Kindler invited Madsen to add a performance instruction element to the visual art-making foundation, something she “disguises” as structured play. Madsen said the performance work is designed to not only build confidence and leadership skills but also compassion and inclusiveness.

“We're trying to teach the community what diversity and inclusion actually mean,” she said.

Super Art League is designed as a three-month, every-other-week program that combines visual and performance art to teach skills and personal development. No longer affiliated with Artists Wrestling League, SAL will operate out of a space in Clintonville.

“It's all related,” Madsen said. “I'm creating my own persona, not only the way I'm acting, not only the character I'm embodying, but creating my own costume along the way. That's the visual arts piece.”

“For the classes,” Kindler said, “they spend an hour with me or with a visiting artist and then an hour with Heidi working on stage presence. I think kids like that part the best.”

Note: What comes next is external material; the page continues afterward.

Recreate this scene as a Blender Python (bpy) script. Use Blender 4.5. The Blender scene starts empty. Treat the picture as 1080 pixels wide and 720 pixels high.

At the Arts Festival, Super Art League will have an adapted version of its regular program. From noon to 1 p.m. on Saturday, the group will be set up in the Art Makes Columbus Activities Village. During this time, kids can design and make their cape and mask, and also spend some time at play with Madsen. From 2 to 3 p.m., they will be invited onto the Bicentennial Stage to reveal their personas and to engage in public drawing displays while in character.

“The performance part of it is the kids dressed up in their costumes, along with some of the kids we have in the class who have their personas already done up, plus our adults in their costumes and personas, all coming together on stage,” Kindler said. “We'll have easels on stage, and we'll have six different topics that they can make art about, four [kids] at a time, from ‘What is your superhero logo?' or ‘What would your superhero car look like?'

“That is a way to work together creating art for [an] audience and playing with their persona as they're doing it,” said Madsen, whose persona is Plucky the Flying Squirrel.

Both Kindler and Madsen said Super Art League is set up to hold regular, ongoing classes while also offering these one-off programs for festivals and other events. In fact, SAL is scheduled to participate in Independents' Day in September, Kindler said.

“The idea is to get a group of kids committed to do the series and then sort of wrap it up with a performance at a festival,” Madsen said. The hope is that after the performance, the next six-week series would be filled with kids who tried it at the festival as a one-off or who just saw the stage performance and wanted to get involved.

“We want to reach a broader community because we think we have something really cool here,” Madsen said.